- _Problem to solve_
The records should be repeated word for word, pictures excluded.

- _Exercise input_
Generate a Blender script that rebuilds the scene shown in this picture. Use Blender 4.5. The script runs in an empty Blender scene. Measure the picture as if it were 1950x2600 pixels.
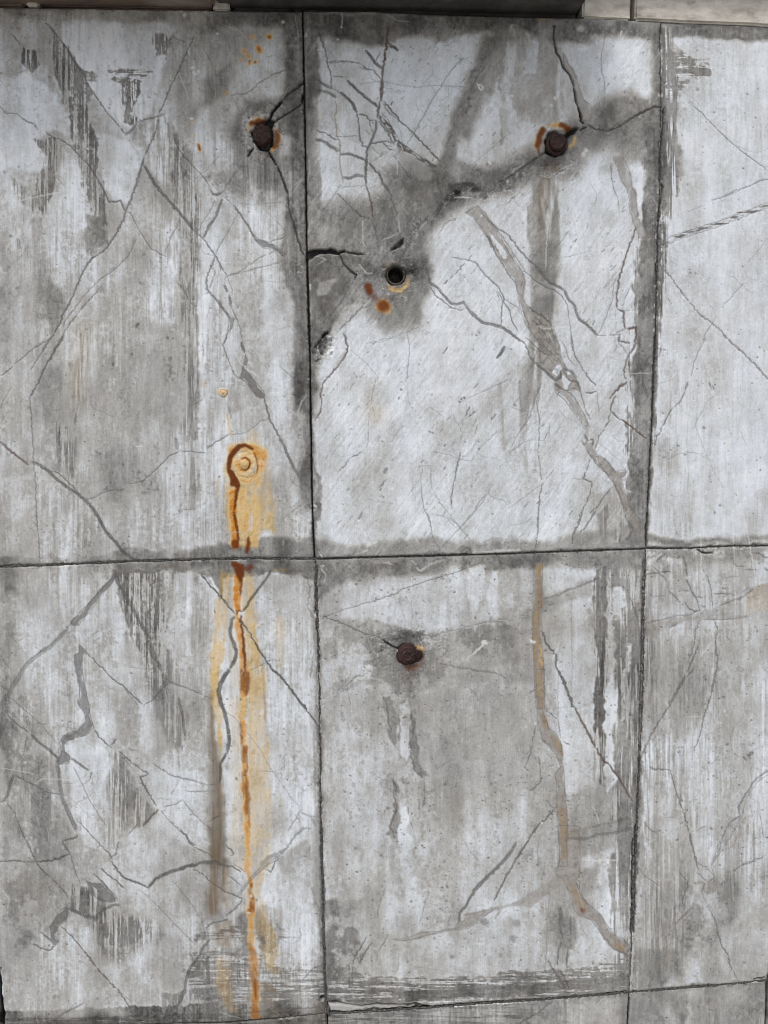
import bpy, bmesh, math, random
import numpy as np
from mathutils import Matrix, Vector

scene = bpy.context.scene
# ---------------------------------------------------------------- camera
PW, PH, FOC = 1950.0, 2600.0, 1950.0        # photograph size and focal length, in its own pixels
CX, CY = PW / 2, PH / 2
ev = np.array([189.0, 14900.0, 1950.0]); ev /= np.linalg.norm(ev)        # wall's downward direction seen by the camera
eh = np.array([23000.0, -540.0, 1950.0]); eh -= ev * (eh @ ev); eh /= np.linalg.norm(eh)
en = np.cross(eh, ev)                       # into the wall
DIST, ZC = 1.29, 1.60
cam_pos = np.array([0.0, -DIST, ZC])

def wall(px, py, y=0.0):
    """photo pixel -> (X, Z) on the vertical plane at depth y of the wall"""
    px = np.asarray(px, float); py = np.asarray(py, float)
    r = np.stack([(px - CX) / FOC, (py - CY) / FOC, np.ones_like(px)], -1)
    n = r @ en
    t = (DIST + y) / n
    return t * (r @ eh), ZC - t * (r @ ev)

def photo(X, Z):
    """(X, Z) on the wall face -> photo pixel"""
    d = X[..., None] * eh - (Z - ZC)[..., None] * ev + DIST * en
    return CX + FOC * d[..., 0] / d[..., 2], CY + FOC * d[..., 1] / d[..., 2]

cam = bpy.data.cameras.new('camera')
cam_o = bpy.data.objects.new('camera', cam)
scene.collection.objects.link(cam_o)
cam.sensor_fit = 'VERTICAL'; cam.sensor_height = 36.0; cam.lens = 36.0 * FOC / PH
cam.clip_start = 0.01; cam.clip_end = 500
def w2b(i, s):                              # camera axis i in world coordinates
    return Vector((s * eh[i], s * en[i], -s * ev[i]))
Mx = Matrix.Identity(4)
for k, v in enumerate((w2b(0, 1), w2b(1, -1), w2b(2, -1))):
    for r_ in range(3): Mx[r_][k] = v[r_]
Mx.translation = Vector(cam_pos)
cam_o.matrix_world = Mx
scene.camera = cam_o

# ---------------------------------------------------------------- light
world = bpy.data.worlds.new('World'); scene.world = world; world.use_nodes = True
wn = world.node_tree.nodes; wl = world.node_tree.links
for n in list(wn): wn.remove(n)
SUN_EL, SUN_AZ = 62.0, 215.0                # azimuth measured from +Y (north) clockwise
sky = wn.new('ShaderNodeTexSky'); sky.sky_type = 'NISHITA'; sky.sun_disc = False
sky.sun_elevation = math.radians(SUN_EL); sky.sun_rotation = math.radians(SUN_AZ)
sky.dust_density = 5.0; sky.air_density = 1.0; sky.ozone_density = 1.0
hs = wn.new('ShaderNodeHueSaturation'); hs.inputs['Saturation'].default_value = 0.30
bg = wn.new('ShaderNodeBackground'); bg.inputs['Strength'].default_value = 0.11
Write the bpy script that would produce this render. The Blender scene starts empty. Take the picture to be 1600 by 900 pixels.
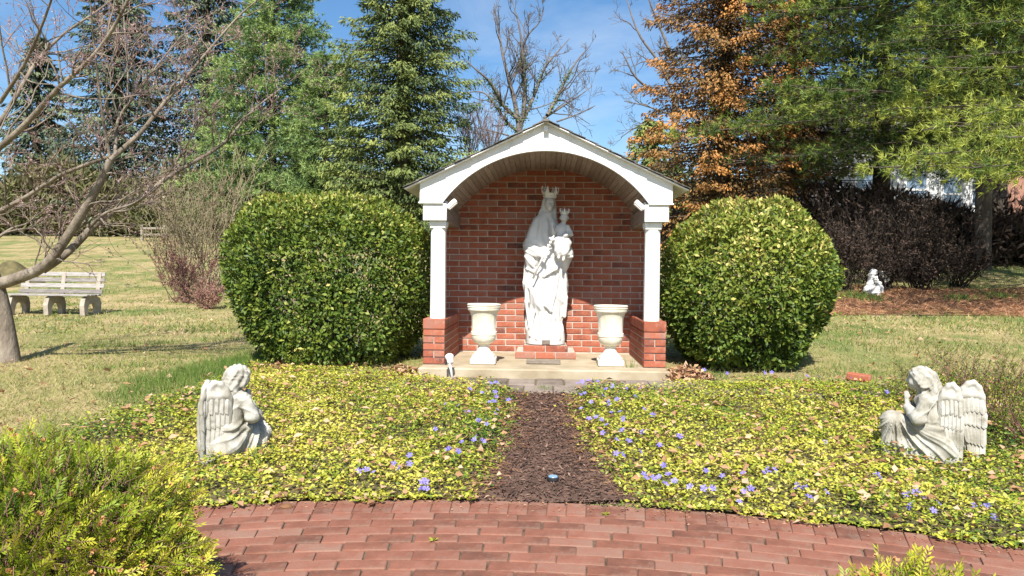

- _Full answer_
Generate a Blender script that rebuilds the scene shown in this picture. Use Blender 4.5. The script runs in an empty Blender scene. Measure the picture as if it were 1950x2600 pixels.
import bpy, bmesh, math, random
import numpy as np
from mathutils import Matrix, Vector

scene = bpy.context.scene
# ---------------------------------------------------------------- camera
PW, PH, FOC = 1950.0, 2600.0, 1950.0        # photograph size and focal length, in its own pixels
CX, CY = PW / 2, PH / 2
ev = np.array([189.0, 14900.0, 1950.0]); ev /= np.linalg.norm(ev)        # wall's downward direction seen by the camera
eh = np.array([23000.0, -540.0, 1950.0]); eh -= ev * (eh @ ev); eh /= np.linalg.norm(eh)
en = np.cross(eh, ev)                       # into the wall
DIST, ZC = 1.29, 1.60
cam_pos = np.array([0.0, -DIST, ZC])

def wall(px, py, y=0.0):
    """photo pixel -> (X, Z) on the vertical plane at depth y of the wall"""
    px = np.asarray(px, float); py = np.asarray(py, float)
    r = np.stack([(px - CX) / FOC, (py - CY) / FOC, np.ones_like(px)], -1)
    n = r @ en
    t = (DIST + y) / n
    return t * (r @ eh), ZC - t * (r @ ev)

def photo(X, Z):
    """(X, Z) on the wall face -> photo pixel"""
    d = X[..., None] * eh - (Z - ZC)[..., None] * ev + DIST * en
    return CX + FOC * d[..., 0] / d[..., 2], CY + FOC * d[..., 1] / d[..., 2]

cam = bpy.data.cameras.new('camera')
cam_o = bpy.data.objects.new('camera', cam)
scene.collection.objects.link(cam_o)
cam.sensor_fit = 'VERTICAL'; cam.sensor_height = 36.0; cam.lens = 36.0 * FOC / PH
cam.clip_start = 0.01; cam.clip_end = 500
def w2b(i, s):                              # camera axis i in world coordinates
    return Vector((s * eh[i], s * en[i], -s * ev[i]))
Mx = Matrix.Identity(4)
for k, v in enumerate((w2b(0, 1), w2b(1, -1), w2b(2, -1))):
    for r_ in range(3): Mx[r_][k] = v[r_]
Mx.translation = Vector(cam_pos)
cam_o.matrix_world = Mx
scene.camera = cam_o

# ---------------------------------------------------------------- light
world = bpy.data.worlds.new('World'); scene.world = world; world.use_nodes = True
wn = world.node_tree.nodes; wl = world.node_tree.links
for n in list(wn): wn.remove(n)
SUN_EL, SUN_AZ = 62.0, 215.0                # azimuth measured from +Y (north) clockwise
sky = wn.new('ShaderNodeTexSky'); sky.sky_type = 'NISHITA'; sky.sun_disc = False
sky.sun_elevation = math.radians(SUN_EL); sky.sun_rotation = math.radians(SUN_AZ)
sky.dust_density = 5.0; sky.air_density = 1.0; sky.ozone_density = 1.0
hs = wn.new('ShaderNodeHueSaturation'); hs.inputs['Saturation'].default_value = 0.30
bg = wn.new('ShaderNodeBackground'); bg.inputs['Strength'].default_value = 0.11
Write the bpy script that would produce this render. The Blender scene starts empty. Take the picture to be 1600 by 900 pixels.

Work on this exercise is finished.